Счастье на этот раз было весьма кратковременным. Семейству пришлось покинуть Париж — жизнь в столице была разорительна — и перебраться в Буакский лес. Этот шаг представлялся надежным средством избавить имение от долгов.
Каролина была уволена и осталась в Париже. По просьбе Эжена ее взял прислугой Пьерре, который тогда уже был женат и жил своим домом.
Вместе со всеми в деревню переехал тогда уже двадцатилетний Эжен. Он должен был пробыть там до поздней осени, чтобы вернуться в Париж к началу занятий.
Французская провинция была изобильна. Правда, если бы семья Вернинак попыталась достать денег, чтобы спасти от продажи имение, ей это при всем хлебосольстве соседей вряд ли бы удалось. Но нечто раблезианское, добродушное и краснорожее во французской провинции жило всегда. Ели там сытно, подолгу, пили много вина, много болтали и редко ссорились. Провинциальные обеды Эжен описал в письме к Гиймарде:
«...Двенадцать перемен и столько же закусок, вода в кружках, пять-шесть жарких. Зайцы, щуки, длиною со стол и стол, за которым могут сидеть двенадцать человек, а сидят двадцать пять, хозяева вместе со слугами. Если добавить к этому кюре, который занимает всех разговором, разрезает жаркое и притом ест, как людоед, то ты составишь себе об этих обедах некоторое представление».
Провинциальными соками питалась столица, элегантный и ироничный Париж. Он перегонял все это грубое, сальное, иногда чересчур откровенное, как в перегонном кубе, и получался некий экстракт, который называют французской культурой, но который был бы ничем без этих провинциальных дубов.
Семья Делакруа имела в провинции прочные связи. По всей Франции укоренились эти кузены, племянники, тетки — одна разорялась, оставалось десять других. Эжен хорошо питался в детстве и отъедался в деревне каждое лето. Он жил в Буакском лесу до глубокой осени. Постоянная угроза продажи леса с торгов и традиционная французская скаредность деревенского стола не касались.
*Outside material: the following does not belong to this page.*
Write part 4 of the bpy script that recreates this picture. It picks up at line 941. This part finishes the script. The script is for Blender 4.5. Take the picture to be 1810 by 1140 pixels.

Вы сможете оценить в дальнейшем, насколько велик был первоначальный, чисто физиологический импульс, заложенный в этом деликатном теле, импульс, которого хватило на жизнь: как ни парадоксально, они были чрезвычайно здоровые люди.
В деревне охотились: мотались по осенним полям, в высоких сапогах, заляпанных грязью, задерганные своими собаками, довольные, потные. Они узурпировали у аристократии эту благородную страсть — третье сословие получило право охотиться.
«...Иногда, посреди моих занятий охотой, когда остывал мой охотничий жар, я припоминал Уголино, захватить которого с собой у меня не достало присутствия духа, но которому я предаюсь вволю. В моей голове образовался как бы вихрь, который без конца кружит различные слова, призываемые мной на помощь, рифмы, которые готовы столкнуться...» Это было время поэзии — в пробуждающемся обществе поэт просыпается первым: поэтому, может быть, стихи пишутся как бы спросонья — свежо, непосредственно, но не всегда достаточно умно.
Франция твердила стихи Ламартина. Знаменитое «Озеро» было у всех на устах.
«Можем ли мы хоть на мгновенье бросить якорь в океан времени?
У человека нет гавани, у времени нет пристанища: оно бежит, а мы исчезаем...
Все меняется, все проходит», и т.д. и т.д.
Эти нежные и печальные звуки, эти размышления, которым предавались, сидя на старом пне или на замшелом камне у озера, пришли на смену надоевшим фанфарам империи.
Странно, что в период относительного успокоения жизнь начинала казаться ненадежной, обескураживающе изменчивой и предательски бренной. Между тем каждый из тех, чья жизнь во времена императора висела на волоске в самом буквальном смысле слова, казалось, намерен был не умирать никогда. Это было время уверенности, которое всегда связано о действием.
Эжен Делакруа, сын посла и префекта и брат генерала и барона империи, как будто бы сохранил в себе эту пружину, 8 его черных глазах светились огни походных костров — ему мало симпатично было это спокойное и ненадежное озеро, неопределенно журчащее, тускло отсвечивающее в неверном свете луны.